Un film bien sûr éminemment politique
Que serait un film iranien (du moins ceux qui sortent en France) s’il ne parlait pas de politique ? Jafar Panahi n’échappe bien sûr pas à la règle qu’il a lui-même contribué à créer, et Un simple accident est un nouveau pamphlet contre ce gouvernement iranien qui n’en a cure.
Plus proche de Saeed Roustaee et de Mohammad Rasoulof que de son propre fils Panah Panahi, qui terminait son lumineux dernier film Hit the road sur une note d’espoir en musique, le père Panahi termine son œuvre à lui sur un cynisme et un pessimisme absolus.

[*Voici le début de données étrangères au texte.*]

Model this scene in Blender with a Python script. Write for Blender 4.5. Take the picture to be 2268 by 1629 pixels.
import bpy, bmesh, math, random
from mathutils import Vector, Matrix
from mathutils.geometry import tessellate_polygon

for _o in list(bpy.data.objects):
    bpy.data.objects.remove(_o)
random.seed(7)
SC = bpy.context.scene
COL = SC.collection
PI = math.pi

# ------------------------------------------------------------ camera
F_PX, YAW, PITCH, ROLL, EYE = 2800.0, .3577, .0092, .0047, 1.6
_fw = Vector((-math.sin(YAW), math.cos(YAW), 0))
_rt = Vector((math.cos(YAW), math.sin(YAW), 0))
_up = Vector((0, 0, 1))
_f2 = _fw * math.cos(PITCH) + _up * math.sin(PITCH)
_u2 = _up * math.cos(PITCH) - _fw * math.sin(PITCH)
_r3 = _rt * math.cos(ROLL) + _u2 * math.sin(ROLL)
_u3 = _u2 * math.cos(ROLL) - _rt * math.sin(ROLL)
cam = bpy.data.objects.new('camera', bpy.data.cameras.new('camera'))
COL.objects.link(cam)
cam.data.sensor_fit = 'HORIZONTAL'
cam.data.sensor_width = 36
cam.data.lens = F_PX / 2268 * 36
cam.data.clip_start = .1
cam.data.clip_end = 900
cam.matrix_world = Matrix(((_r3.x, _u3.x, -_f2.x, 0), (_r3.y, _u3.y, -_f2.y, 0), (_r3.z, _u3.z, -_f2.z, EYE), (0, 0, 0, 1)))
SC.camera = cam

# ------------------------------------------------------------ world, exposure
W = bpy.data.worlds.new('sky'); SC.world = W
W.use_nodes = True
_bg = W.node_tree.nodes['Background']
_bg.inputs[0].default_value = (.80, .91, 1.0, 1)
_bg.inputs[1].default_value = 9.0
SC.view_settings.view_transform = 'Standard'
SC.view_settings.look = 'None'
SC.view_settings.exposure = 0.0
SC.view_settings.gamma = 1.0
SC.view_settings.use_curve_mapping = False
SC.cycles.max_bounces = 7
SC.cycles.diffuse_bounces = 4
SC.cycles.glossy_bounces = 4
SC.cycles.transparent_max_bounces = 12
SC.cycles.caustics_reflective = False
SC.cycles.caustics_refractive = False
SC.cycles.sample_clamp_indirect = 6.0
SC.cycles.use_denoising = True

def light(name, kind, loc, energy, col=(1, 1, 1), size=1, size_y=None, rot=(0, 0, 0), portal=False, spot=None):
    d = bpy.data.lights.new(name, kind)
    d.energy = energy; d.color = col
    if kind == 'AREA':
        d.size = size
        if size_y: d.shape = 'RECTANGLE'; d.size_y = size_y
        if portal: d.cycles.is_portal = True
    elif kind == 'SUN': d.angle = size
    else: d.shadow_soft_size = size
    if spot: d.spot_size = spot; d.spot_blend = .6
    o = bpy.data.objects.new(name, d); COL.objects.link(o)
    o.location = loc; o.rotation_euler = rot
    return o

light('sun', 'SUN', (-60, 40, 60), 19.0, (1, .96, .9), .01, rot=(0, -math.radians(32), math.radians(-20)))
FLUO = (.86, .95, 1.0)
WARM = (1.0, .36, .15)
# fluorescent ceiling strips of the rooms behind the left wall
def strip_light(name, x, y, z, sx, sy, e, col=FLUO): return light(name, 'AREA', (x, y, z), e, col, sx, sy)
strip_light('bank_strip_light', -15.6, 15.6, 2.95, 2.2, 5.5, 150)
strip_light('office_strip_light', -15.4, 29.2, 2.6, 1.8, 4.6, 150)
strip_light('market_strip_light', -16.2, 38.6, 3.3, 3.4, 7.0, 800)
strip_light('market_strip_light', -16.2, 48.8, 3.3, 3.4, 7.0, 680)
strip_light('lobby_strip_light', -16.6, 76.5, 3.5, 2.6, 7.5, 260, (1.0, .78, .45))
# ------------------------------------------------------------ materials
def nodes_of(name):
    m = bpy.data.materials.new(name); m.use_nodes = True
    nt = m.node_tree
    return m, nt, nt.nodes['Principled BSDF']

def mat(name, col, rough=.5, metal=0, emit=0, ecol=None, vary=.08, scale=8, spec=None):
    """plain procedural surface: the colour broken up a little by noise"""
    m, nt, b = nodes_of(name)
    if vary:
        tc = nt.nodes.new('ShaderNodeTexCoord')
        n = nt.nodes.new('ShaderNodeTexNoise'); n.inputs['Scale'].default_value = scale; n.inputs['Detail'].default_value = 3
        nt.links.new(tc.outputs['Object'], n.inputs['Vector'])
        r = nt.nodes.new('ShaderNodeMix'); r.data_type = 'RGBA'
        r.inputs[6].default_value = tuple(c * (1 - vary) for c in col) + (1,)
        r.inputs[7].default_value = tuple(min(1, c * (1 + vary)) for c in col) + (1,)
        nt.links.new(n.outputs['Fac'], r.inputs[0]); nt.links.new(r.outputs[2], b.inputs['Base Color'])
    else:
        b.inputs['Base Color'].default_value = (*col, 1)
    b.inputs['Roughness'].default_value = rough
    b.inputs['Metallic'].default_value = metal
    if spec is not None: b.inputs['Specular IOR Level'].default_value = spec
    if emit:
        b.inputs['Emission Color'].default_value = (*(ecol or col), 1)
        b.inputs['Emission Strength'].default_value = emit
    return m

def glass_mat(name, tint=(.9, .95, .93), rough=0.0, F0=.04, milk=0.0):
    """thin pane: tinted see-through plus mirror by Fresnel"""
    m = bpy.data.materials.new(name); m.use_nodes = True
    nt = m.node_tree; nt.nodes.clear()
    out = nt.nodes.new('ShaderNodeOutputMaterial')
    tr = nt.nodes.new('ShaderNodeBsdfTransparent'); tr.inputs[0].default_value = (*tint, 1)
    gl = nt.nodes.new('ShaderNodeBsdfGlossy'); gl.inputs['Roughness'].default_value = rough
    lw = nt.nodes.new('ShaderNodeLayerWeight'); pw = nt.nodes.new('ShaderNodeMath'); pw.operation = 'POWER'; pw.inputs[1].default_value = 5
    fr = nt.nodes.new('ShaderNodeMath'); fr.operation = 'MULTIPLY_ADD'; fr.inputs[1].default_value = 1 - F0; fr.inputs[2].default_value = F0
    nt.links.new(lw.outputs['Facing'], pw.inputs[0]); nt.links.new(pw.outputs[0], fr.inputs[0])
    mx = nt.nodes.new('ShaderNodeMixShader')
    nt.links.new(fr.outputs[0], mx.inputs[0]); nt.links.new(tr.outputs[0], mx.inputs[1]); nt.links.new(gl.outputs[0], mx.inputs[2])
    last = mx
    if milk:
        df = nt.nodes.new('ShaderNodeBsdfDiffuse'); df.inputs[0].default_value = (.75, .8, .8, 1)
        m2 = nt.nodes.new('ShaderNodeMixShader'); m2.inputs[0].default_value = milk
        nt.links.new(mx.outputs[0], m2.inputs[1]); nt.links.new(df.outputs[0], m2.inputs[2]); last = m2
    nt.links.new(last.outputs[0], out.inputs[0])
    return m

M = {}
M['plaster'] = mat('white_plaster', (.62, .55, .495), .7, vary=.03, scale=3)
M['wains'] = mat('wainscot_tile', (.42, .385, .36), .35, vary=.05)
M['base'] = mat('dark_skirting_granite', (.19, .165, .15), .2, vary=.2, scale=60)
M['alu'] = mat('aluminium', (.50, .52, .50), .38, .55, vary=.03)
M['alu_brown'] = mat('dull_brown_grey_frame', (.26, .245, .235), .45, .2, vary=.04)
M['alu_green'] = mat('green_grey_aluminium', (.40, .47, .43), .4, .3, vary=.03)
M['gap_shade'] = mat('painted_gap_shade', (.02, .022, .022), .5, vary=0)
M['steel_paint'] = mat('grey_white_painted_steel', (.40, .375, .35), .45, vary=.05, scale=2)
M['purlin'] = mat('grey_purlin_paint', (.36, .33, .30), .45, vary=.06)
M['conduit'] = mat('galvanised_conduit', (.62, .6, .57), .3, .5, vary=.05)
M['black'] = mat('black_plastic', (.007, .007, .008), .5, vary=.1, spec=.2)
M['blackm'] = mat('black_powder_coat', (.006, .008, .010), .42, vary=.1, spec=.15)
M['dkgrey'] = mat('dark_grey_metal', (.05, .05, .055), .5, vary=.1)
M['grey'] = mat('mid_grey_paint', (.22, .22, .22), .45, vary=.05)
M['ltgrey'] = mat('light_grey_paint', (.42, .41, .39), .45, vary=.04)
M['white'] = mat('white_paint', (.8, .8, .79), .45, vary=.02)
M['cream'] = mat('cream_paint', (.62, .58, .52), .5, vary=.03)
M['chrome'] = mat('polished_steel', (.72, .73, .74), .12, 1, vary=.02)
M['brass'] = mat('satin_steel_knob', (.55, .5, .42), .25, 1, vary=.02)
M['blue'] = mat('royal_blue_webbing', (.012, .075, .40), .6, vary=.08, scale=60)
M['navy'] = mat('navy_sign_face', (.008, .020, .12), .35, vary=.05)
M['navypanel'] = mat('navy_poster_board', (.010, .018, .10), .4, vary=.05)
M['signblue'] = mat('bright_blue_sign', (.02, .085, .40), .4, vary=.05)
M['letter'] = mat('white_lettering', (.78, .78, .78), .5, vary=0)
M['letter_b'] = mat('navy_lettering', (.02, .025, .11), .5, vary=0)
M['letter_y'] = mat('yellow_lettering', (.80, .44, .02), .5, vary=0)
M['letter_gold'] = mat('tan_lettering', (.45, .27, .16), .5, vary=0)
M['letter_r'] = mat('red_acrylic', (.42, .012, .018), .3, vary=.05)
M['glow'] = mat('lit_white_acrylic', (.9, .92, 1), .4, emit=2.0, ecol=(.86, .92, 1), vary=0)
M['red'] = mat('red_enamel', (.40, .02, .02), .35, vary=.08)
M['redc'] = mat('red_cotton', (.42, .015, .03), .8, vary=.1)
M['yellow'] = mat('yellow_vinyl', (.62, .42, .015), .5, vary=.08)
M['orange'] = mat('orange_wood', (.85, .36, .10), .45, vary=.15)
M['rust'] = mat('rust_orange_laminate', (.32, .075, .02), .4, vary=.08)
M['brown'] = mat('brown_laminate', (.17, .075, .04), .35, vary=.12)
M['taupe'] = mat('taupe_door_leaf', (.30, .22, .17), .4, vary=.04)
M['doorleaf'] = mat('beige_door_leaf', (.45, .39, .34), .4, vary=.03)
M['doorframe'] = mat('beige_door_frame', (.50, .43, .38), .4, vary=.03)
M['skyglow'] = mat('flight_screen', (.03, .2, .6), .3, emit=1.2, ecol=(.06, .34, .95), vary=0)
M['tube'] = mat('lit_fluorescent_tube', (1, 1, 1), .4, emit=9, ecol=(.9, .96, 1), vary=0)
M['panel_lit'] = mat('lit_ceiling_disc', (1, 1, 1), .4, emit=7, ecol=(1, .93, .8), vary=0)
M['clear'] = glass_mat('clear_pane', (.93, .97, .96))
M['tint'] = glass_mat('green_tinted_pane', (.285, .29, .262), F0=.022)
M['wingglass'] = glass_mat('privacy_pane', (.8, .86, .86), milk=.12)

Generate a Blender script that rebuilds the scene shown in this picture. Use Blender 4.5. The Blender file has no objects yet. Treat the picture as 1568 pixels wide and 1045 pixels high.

Tel le Samad de La loi de Téhéran, la Leila de Leila et ses frères ou les femmes de Les Graines du figuier sauvage, les personnages d’Un Simple accident n’ont point de salut. Quand eux hésitent à commettre un crime pour en venger mille, leur bourreau revient les hanter en en commettant un mille et unième. Eux sont humains quand lui ne l’est pas, et c’est précisément ce qui les mène à leur perte. Mais alors que cette philosophie pourrait être un prélude à l’espoir, il n’en est rien pour Jafar Panahi, qui assène son propos sans sourciller. Il s’imagine en Sisyphe malheureux, et la vie est ainsi faite. L’homme est un loup pour l’homme.
Quand Cannes regarde vers le monde
Cela suffit-il toutefois à faire d’Un Simple accident un bon film, à même de gagner une Palme d’Or ? Très resserrée là où ses homologues aiment s’épancher, l’œuvre de Panahi est d’une simplicité déconcertante et elle n’en démord pas. Il n’y a qu’un propos, qu’un fil, au risque pour le film d’être trop proche de son scénario.
Comme écrit plus haut, Panahi finit cependant par vaincre à la (bonne) usure. À partir de quand un procédé répétitif devient-il un procédé de génie ? Au bout d’1h45 nous dit Panahi, qui à jamais pourra dire qu’il a eu raison grâce à sa Palme d’Or. Mais…
Mais quoi ? Peut-on réellement reprocher au jury du Festival de Cannes d’avoir récompensé un film politique ? L’équilibre est délicat. Mais ce qu’on ne peut reprocher à Cannes, c’est de regarder vers le monde. Et c’est absolument nécessaire, surtout dans époque où l’information est devenue une marchandise comme une autre et où la vérité a autant de poids que le mensonge.
Alors oui, Un Simple accident n’est pas Z. Ce n’est pas Les Trois jours du Condor, Do the right thing ou La Bataille d’Alger, qui étaient bien plus contestataires. Mais cela n’enlève pas à Panahi sa puissance politique, et on ne peut que se réjouir que le cinéma, à un moment d’aseptisation extrême, ait encore quelque chose à dire au monde. La Palme de Jafar Panahi a tout simplement le mérite d’exister. Elle en appelle à l’humanité. À nous de répondre.